Trudy Ederle caused a sensation 88 years ago yesterday when she became the youngest person to set a world record in any sport. The girl from Manhattan was 12 years 298 days old when she broke the world best for 880 yards freestyle.

One of six children of a German butcher, she was taught to swim by her mother, who dangled her in the water on the end of a rope at the family's summer home in New Jersey. She swam within three days, and just four years later was a world record-holder. By 17, Trudy held 18 world records. She won gold for the US freestyle relay squad at the Paris Olympics in 1924, and bronze in the 100m and 400m freestyle. But it was at longer distances that she excelled.

On August 6, 1926, Trudy set out to swim the Channel, a feat only previously achieved by five men. A pompously misogynist London Daily News trumpeted before it: "Even the most uncompromising champion of the rights and capacities of women must admit that in contests of physical skill, speed, and endurance, they must remain forever the weaker sex."

Bankrolled by two US newspapers (which cost her her amateur status) she entered the water after 7am at Cap Gris-Nez. The sea was calm, but by mid-morning it was raining. By afternoon the tide had turned, and wind and currents made the Channel choppy. After 12 hours the wind was reportedly gale force and her trainer told her to come out of the water. "What for?" asked Ederle.

Fourteen hours and 31 minutes after she started, Trudy tramped up the beach at Kingsdown, near Dover. She was greeted by a British immigration officer who asked for her passport.

Ederle was not only the first woman to swim the Channel, but had knocked an hour and 59 minutes off the fastest time. This despite having covered 35 miles in the water to complete the 21 mile distance. The Daily News, and male pride, were duly chastened. Instantly, Ederle became the world's most famous woman. Her record stood for 24 years.

Two tugs accompanied her, filled with relatives, friends, reporters, and photographers. A wind-up gramophone played music, and those in the boats sang. Ederle's followers needed cheering up more than she did with many seasick. "I had to keep joking with them to keep their spirits up," she said. "I remember they sang endlessly: Let Me Call You Sweetheart, Sweet Rosie O'Grady and After the Ball Is Over."

She returned home to a ticker-tape welcome and a Broadway motorcade. It's claimed a crowd of some two million tried to touch her car. Foghorns sounded on every ship in New York harbour and aircraft dropped flowers. A scroll from the mayor of New York praised her: "indomitable courage, skillful grace, and tremendous athletic prowess".
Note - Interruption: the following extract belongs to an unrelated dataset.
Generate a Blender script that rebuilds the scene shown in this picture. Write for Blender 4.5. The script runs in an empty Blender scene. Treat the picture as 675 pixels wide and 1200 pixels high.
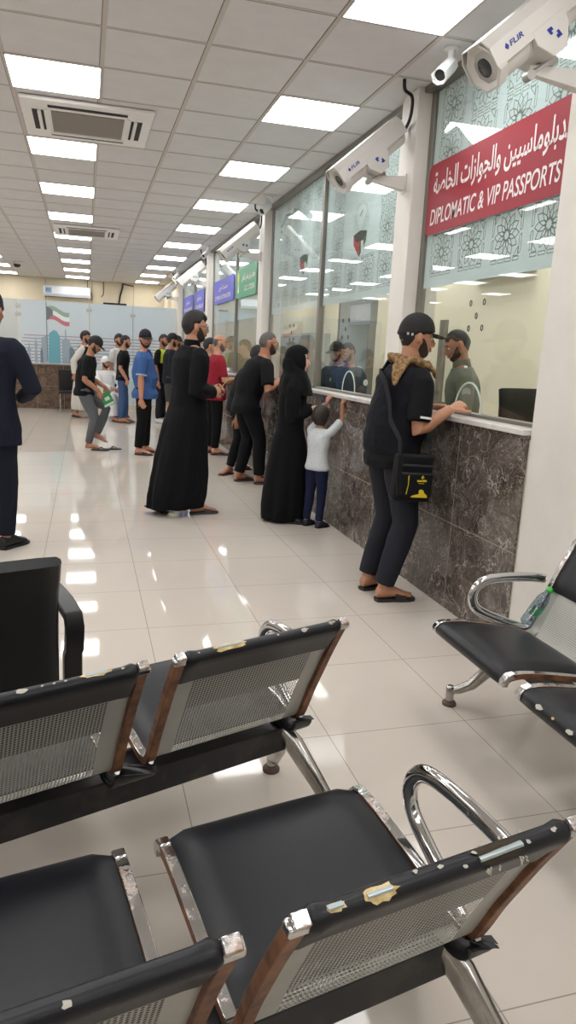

When she reached her own neighbourhood, the adulation didn't subside. Thousands stood outside the home of "Trudy, Queen of the Seas" and many were perched on adjoining roofs, and round every window.

Offers from promoters, manufacturers, and movie producers added up to almost $1m. These included $125,000 for a 20-week stage tour. For the first time, a swimmer was box office. She did a two-year vaudeville tour as a swimmer, and co-starred with Bebe Daniels in a film Swim, Girl, Swim.

There was a law suit against a music publishing firm associated with Irving Berlin, over a a song entitled "Trudy."

Though Ederle's Channel record was soon beaten by a German, Ernst Vierkoetter (who had lost an eye in World War I), there were challenges for up to $50,000 for Ederle to race another American woman, Cleminton Corson, whose backer won $100,000 in a bet when she swam round Manhattan Island.

But then Trudy fell down a flight of stairs and sustained a spinal injury. She was told by specialists she would never walk again, but persisted with a brace and after four years, proved them wrong, returning to appear in the Aquacade at the 1939 New York World Fair. When war broke out she worked in an aircraft plant.

By the time the war was over she was totally deaf, which compromised her ambition of becoming a swimming instructor. Her hearing had been partially impaired since childhood, as a result of measles, and swimming had done further damage. She was told she couldn't be a teacher, but confounded that by teaching deaf children to swim.

Ederle died aged 98, in 2003. She was among the first group inducted to swimming's Hall of fame, in 1965.